DVD Review: Perrier’s Bounty

Title: Perrier’s Bounty
Studio/Distributor: IFC Films
Director: Ian Fitzgibbon
Principle Cast: Cillian Murphy, Jodie Whittaker, Jim Broadbent, Brendan Gleeson
Length: 88 minutes
Released: 2010
Stars: 3.5

Perrier’s Bounty is an action-packed crime comedy, a “rogue urban western” with a dark, funny script written by Mark O’Rowe and filled with snappy, irreverent dialogue including lots of feckin’ cursing, man!

Savage canine vernacular is a metaphor for the brutality of men in this Irish art house film that is as much about the reconnection of an estranged father/son relationship as it is with violence and death and an often amusing look at taking the piss out of the slick sadistic crime genre.

Michael McCrea (Cillian Murphy) is a young waster who’s in over his head from the opening scene. The voice of a very cynical and jaded grim reaper (Gabriel Byrne) introduces him to the audience and lets us know that after a night of excessive imbibing and what is likely a brain-crushing hangover, McCrea is in for even worse. The camera pans to two thugs, Ivan and Orlando (who we later find out are lovers), who have come to collect money that Michael was supposed to earn from hustling, and threaten to start breaking his bones if he doesn’t come up with $1,000 before “Perrier’s judgment comes down.”

Darren Perrier (Brendan Gleeson) is a Dublin gangster who prides himself on being sensitive to the emotions of others; in fact, he’s a walking oxymoron. Brendan Gleeson is an extraordinary force as an actor and manages to give the thugs he plays an undeniable charm (In Bruges). His facial expressions alone in this movie are enough reason to watch it!

In the meantime, Michael’s friend and neighbour Bren(da) (Jodie Whittaker) is delusional about her cheating, wanker boyfriend Shamie and doesn’t want to give up on him which makes her blind to the affections of Michael. When Michael hides a gun in his grungy apartment, Bren takes it and decides to kill herself with it after the loser boyfriend breaks up with her as a result of Michael’s vehement insistence.

Other neighbourhood wasters include two guys with killer Rottweilers and a group of brutish men who all loiter about the neighbourhood with similar attack dogs who are constantly straining to break free of their leashes.

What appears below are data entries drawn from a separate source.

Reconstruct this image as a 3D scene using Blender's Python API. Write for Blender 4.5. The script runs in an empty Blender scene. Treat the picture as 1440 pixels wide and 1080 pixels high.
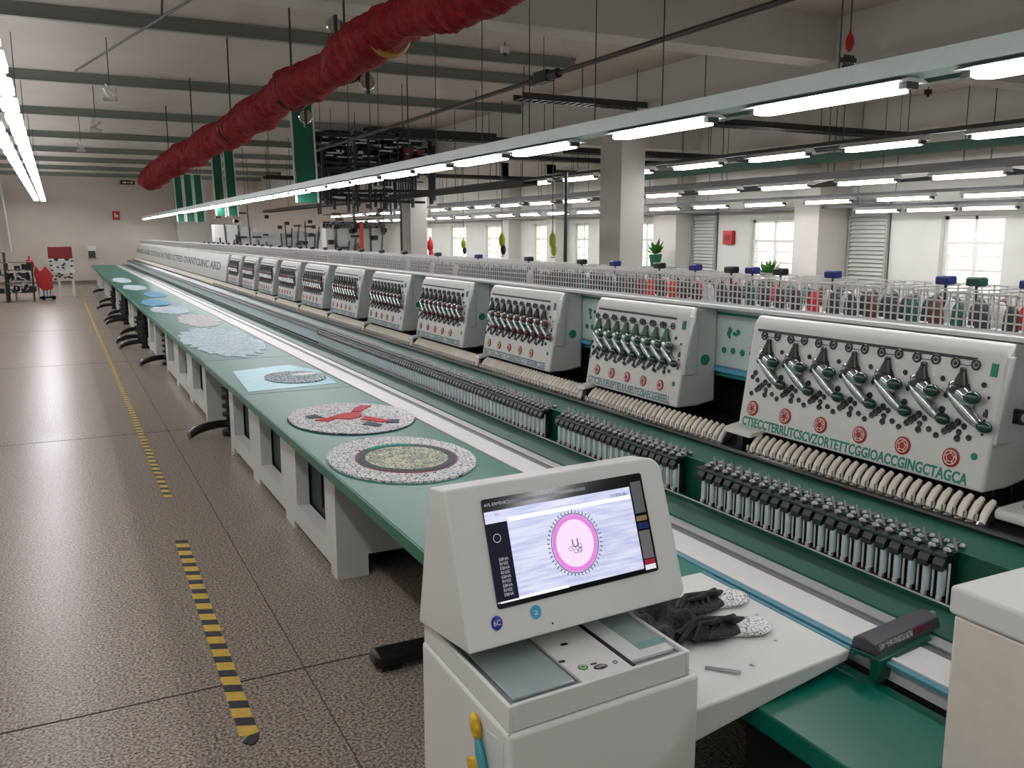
import bpy, math, random
from mathutils import Vector, Matrix
random.seed(7)
S = bpy.context.scene
COL = S.collection
PI = math.pi

# ------------------------------------------------------------------ materials
def srgb(c):
    return tuple(((v/255.0)/12.92 if v/255.0 <= .04045 else ((v/255.0+.055)/1.055)**2.4) for v in c)+(1.0,)
MATS = {}
def mat(name, rgb, rough=.5, metal=0.0, noise=0.0, scale=20, bump=0.0, emit=None, estr=0, coat=0.0, spec=.5):
    if name in MATS: return MATS[name]
    m = bpy.data.materials.new(name); m.use_nodes = True
    nt = m.node_tree; b = nt.nodes['Principled BSDF']
    b.inputs['Base Color'].default_value = srgb(rgb)
    b.inputs['Roughness'].default_value = rough
    b.inputs['Metallic'].default_value = metal
    b.inputs['Coat Weight'].default_value = coat
    b.inputs['Specular IOR Level'].default_value = spec
    tc = nt.nodes.new('ShaderNodeTexCoord')
    n = nt.nodes.new('ShaderNodeTexNoise'); n.inputs['Scale'].default_value = scale; n.inputs['Detail'].default_value = 5
    nt.links.new(tc.outputs['Object'], n.inputs['Vector'])
    r = nt.nodes.new('ShaderNodeValToRGB')
    k = noise if noise else .03
    r.color_ramp.elements[0].position = .3; r.color_ramp.elements[1].position = .7
    c = srgb(rgb)
    r.color_ramp.elements[0].color = tuple(v*(1-k) for v in c[:3])+(1,)
    r.color_ramp.elements[1].color = tuple(min(1, v*(1+k)) for v in c[:3])+(1,)
    nt.links.new(n.outputs['Fac'], r.inputs['Fac']); nt.links.new(r.outputs['Color'], b.inputs['Base Color'])
    if bump:
        bp = nt.nodes.new('ShaderNodeBump'); bp.inputs['Strength'].default_value = bump; bp.inputs['Distance'].default_value = .01
        nt.links.new(n.outputs['Fac'], bp.inputs['Height']); nt.links.new(bp.outputs['Normal'], b.inputs['Normal'])
    if emit:
        b.inputs['Emission Color'].default_value = srgb(emit); b.inputs['Emission Strength'].default_value = estr
    MATS[name] = m
    return m

def stitch_mat(name, base, line, scale=30, width=.06, stretch=(1,1,1), second=None, rough=.7):
    """cloth with wandering stitched lines"""
    m = bpy.data.materials.new(name); m.use_nodes = True
    nt = m.node_tree; L = nt.links; b = nt.nodes['Principled BSDF']; b.inputs['Roughness'].default_value = rough
    tc = nt.nodes.new('ShaderNodeTexCoord'); mp = nt.nodes.new('ShaderNodeMapping'); mp.inputs['Scale'].default_value = stretch
    L.new(tc.outputs['Object'], mp.inputs['Vector'])
    ns = nt.nodes.new('ShaderNodeTexNoise'); ns.inputs['Scale'].default_value = scale*.5; ns.inputs['Detail'].default_value = 3
    L.new(mp.outputs['Vector'], ns.inputs['Vector'])
    add = nt.nodes.new('ShaderNodeMixRGB'); add.blend_type = 'ADD'; add.inputs['Fac'].default_value = .06
    L.new(mp.outputs['Vector'], add.inputs['Color1']); L.new(ns.outputs['Color'], add.inputs['Color2'])
    v = nt.nodes.new('ShaderNodeTexVoronoi'); v.feature = 'DISTANCE_TO_EDGE'; v.inputs['Scale'].default_value = scale
    L.new(add.outputs['Color'], v.inputs['Vector'])
    r = nt.nodes.new('ShaderNodeValToRGB'); r.color_ramp.elements[0].position = width*.5; r.color_ramp.elements[1].position = width*1.6
    r.color_ramp.elements[0].color = (0,0,0,1); r.color_ramp.elements[1].color = (1,1,1,1)
    L.new(v.outputs['Distance'], r.inputs['Fac'])
    n2 = nt.nodes.new('ShaderNodeTexNoise'); n2.inputs['Scale'].default_value = scale*.35; n2.inputs['Detail'].default_value = 4
    L.new(mp.outputs['Vector'], n2.inputs['Vector'])
    r2 = nt.nodes.new('ShaderNodeValToRGB'); r2.color_ramp.elements[0].position = .42; r2.color_ramp.elements[1].position = .6
    r2.color_ramp.elements[0].color = srgb(base); r2.color_ramp.elements[1].color = srgb(second or base)
    L.new(n2.outputs['Fac'], r2.inputs['Fac'])
    mx = nt.nodes.new('ShaderNodeMixRGB'); L.new(r.outputs['Color'], mx.inputs['Fac'])
    mx.inputs['Color1'].default_value = srgb(line); L.new(r2.outputs['Color'], mx.inputs['Color2'])
    L.new(mx.outputs['Color'], b.inputs['Base Color'])
    MATS[name] = m
    return m

def floor_mat():
    m = bpy.data.materials.new('terrazzo'); m.use_nodes = True
    nt = m.node_tree; L = nt.links; b = nt.nodes['Principled BSDF']
    tc = nt.nodes.new('ShaderNodeTexCoord')
    n = nt.nodes.new('ShaderNodeTexNoise'); n.inputs['Scale'].default_value = 75; n.inputs['Detail'].default_value = 3; n.inputs['Roughness'].default_value = .6
    L.new(tc.outputs['Object'], n.inputs['Vector'])
    r = nt.nodes.new('ShaderNodeValToRGB')
    e = r.color_ramp.elements; e[0].position = .36; e[1].position = .64
    e[0].color = srgb((70,60,52)); e[1].color = srgb((186,170,152))
    L.new(n.outputs['Fac'], r.inputs['Fac'])
    v = nt.nodes.new('ShaderNodeTexVoronoi'); v.inputs['Scale'].default_value = 70
    L.new(tc.outputs['Object'], v.inputs['Vector'])
    mx = nt.nodes.new('ShaderNodeMixRGB'); mx.blend_type = 'OVERLAY'; mx.inputs['Fac'].default_value = .12
    L.new(r.outputs['Color'], mx.inputs['Color1']); L.new(v.outputs['Color'], mx.inputs['Color2'])
    hs = nt.nodes.new('ShaderNodeHueSaturation'); hs.inputs['Saturation'].default_value = .8
    L.new(mx.outputs['Color'], hs.inputs['Color'])
    L.new(hs.outputs['Color'], b.inputs['Base Color'])
    big = nt.nodes.new('ShaderNodeTexNoise'); big.inputs['Scale'].default_value = .5; big.inputs['Detail'].default_value = 1
    L.new(tc.outputs['Object'], big.inputs['Vector'])
    mr = nt.nodes.new('ShaderNodeMapRange'); mr.inputs['To Min'].default_value = .25; mr.inputs['To Max'].default_value = .33
    L.new(big.outputs['Fac'], mr.inputs['Value']); L.new(mr.outputs['Result'], b.inputs['Roughness'])
    bp = nt.nodes.new('ShaderNodeBump'); bp.inputs['Strength'].default_value = .12; bp.inputs['Distance'].default_value = .004
    L.new(n.outputs['Fac'], bp.inputs['Height']); L.new(bp.outputs['Normal'], b.inputs['Normal'])
    b.inputs['Specular IOR Level'].default_value = .12
    return m

def glass_mat():
    m = bpy.data.materials.new('window_glass'); m.use_nodes = True
    nt = m.node_tree; L = nt.links; nt.nodes.remove(nt.nodes['Principled BSDF'])
    out = nt.nodes['Material Output']
    t = nt.nodes.new('ShaderNodeBsdfTransparent'); t.inputs['Color'].default_value = (.96,.98,.97,1)
    g = nt.nodes.new('ShaderNodeBsdfGlossy'); g.inputs['Roughness'].default_value = .03
    f = nt.nodes.new('ShaderNodeValue'); f.outputs[0].default_value = .07
    mx = nt.nodes.new('ShaderNodeMixShader')
    L.new(f.outputs[0], mx.inputs[0]); L.new(t.outputs[0], mx.inputs[1]); L.new(g.outputs[0], mx.inputs[2]); L.new(mx.outputs[0], out.inputs[0])
    return m

WHITE = mat('white_enamel', (206,209,203), .38, noise=.02, scale=3)
WHITE2 = mat('white_painted_steel', (200,204,199), .4, noise=.02, scale=3)
PALE = mat('pale_blue_enamel', (196,212,210), .35)
WALLM = mat('wall_plaster', (196,188,178), .8, noise=.03, scale=2)
WALLR = mat('wall_paint_grey_white', (200,203,196), .8, noise=.03, scale=2)
CEIL = mat('ceiling_paint', (178,172,162), .85, noise=.04, scale=1)
BEAMG = mat('grey_green_steel', (116,124,118), .5)
CONC = mat('painted_concrete', (186,186,178), .8, noise=.03, scale=2)
DGREEN = mat('dark_green_enamel', (0,72,56), .35, noise=.05, scale=6)
EDGEG = mat('green_table_edge', (0,98,76), .35)
TEAL = mat('teal_laminate', (24,108,94), .34, noise=.06, scale=5, spec=.4)
SLABG = mat('deep_teal_laminate', (0,98,82), .3, noise=.05, scale=5)
BLACK = mat('black_plastic', (16,17,18), .35)
DARK = mat('dark_gap_metal', (26,28,28), .5)
CHROME = mat('chrome', (214,216,216), .14, 1.0)
ALU = mat('brushed_aluminium', (190,192,192), .34, .85, noise=.06, scale=60)
ALUW = mat('pale_aluminium', (205,206,202), .4, .25)
STEEL = mat('dark_steel', (70,72,72), .35, .8)
BOBW = mat('silver_blue_thread', (206,220,224), .22, .35)
BOBC = mat('cream_thread', (236,230,216), .4, .0)
RED = mat('red_fabric', (116,8,16), .8, noise=.45, scale=30, bump=.8, spec=.25)
REDP = mat('red_plastic', (176,24,30), .4)
GBALL = mat('dark_green_glass_bead', (4,52,40), .12, coat=.5)
GCIR = mat('green_print', (14,128,104), .5)
TGREEN = mat('green_lettering', (30,136,112), .5)
TEALBAR = mat('teal_bar', (40,150,145), .35)
YEL = mat('yellow_tape', (206,172,66), .55, noise=.15, scale=30)
BLK = mat('black_tape', (32,34,36), .5, noise=.3, scale=30)
BANNER = mat('green_banner', (0,92,66), .6, noise=.06, scale=4)
BLUECAP = mat('navy_blue_plastic', (14,30,96), .4)
GREYC = mat('charcoal_thread', (52,52,54), .7, noise=.3, scale=60)
WHTC = mat('pale_grey_thread', (190,190,188), .7)
LIGHTB = mat('light_blue_film', (118,190,200), .3, noise=.12, scale=8)
TUBE = mat('lit_tube', (255,255,255), .4, emit=(255,250,255), estr=16)
TUBEL = mat('lit_panel', (255,255,255), .4, emit=(252,250,255), estr=10)
RAILT = mat('teal_grey_light_rail', (128,168,168), .35)
WIRE = mat('dark_wire', (60,60,58), .5)
JOINT = mat('dark_joint', (46,42,38), .8)
GLASS = glass_mat()
FRAME = mat('white_window_frame', (222,222,216), .45)
FLOOR = floor_mat()

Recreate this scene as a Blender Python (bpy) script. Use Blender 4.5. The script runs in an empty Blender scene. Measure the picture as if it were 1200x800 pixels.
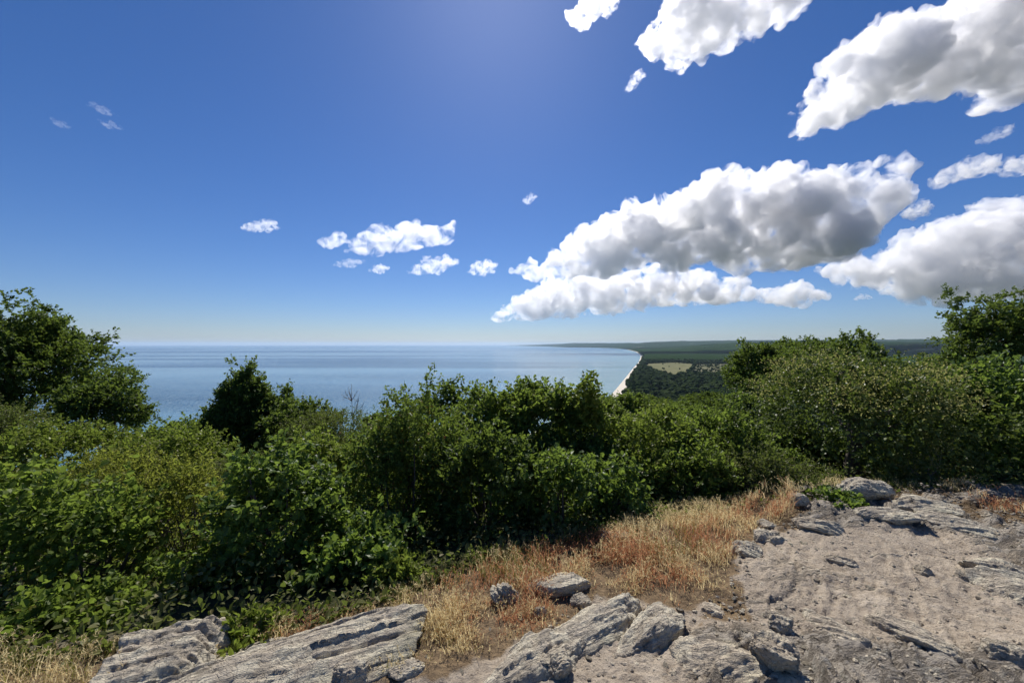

Michael hasn’t seen his father, the neurotic, trigger-happy Jim (brilliantly played by Jim Broadbent) in four years after falling out with both of his parents who’d since split up. Jim shows up out of the blue declaring that he’s dying and wants to mend their estranged relationship. Michael, not knowing what to say to his father, decides to seek out a lowlife loan shark called The Mutt (Liam Cunningham) for a loan to pay his debt and ends up involved in a robbery/blackmail scheme that could leave him €$10,000 richer. However, with Murphy’s Law in active play in Michael’s life, he ends up getting deeper and deeper into peril. Things go from bad to worse as Michael, Bren and Jim go on the lam after Bren saves Michael from having his legs broken by shooting Orlando and the trio is left to dispose of the body and get the hell out of Dublin.

The seedy underbelly of Dublin stands out in both the scenery and the way the men in this movie talk, although I’m sure O’Rowe took some literary license with his script as not all Irish people swear uncontrollably with every other word. It also features a cool score but a mediocre punk/alternative rock soundtrack.

The best scenes in the movie are between Murphy and Broadbent, in particular when Broadbent’s Jim McCrea informs his son that the grim reaper visited him in his bedroom at night and told him that the next time he fell asleep, he would die, so now Jim is doing everything he can – including eating coffee grounds and snorting cocaine – to stay awake.

Perrier’s Bounty is a thoroughly entertaining film and a worthwhile rental for those who enjoy either Quentin Tarantino or Guy Ritchie’s work. While it’s not terribly original, the top notch cast and Irish scenery was reason enough for me to watch it.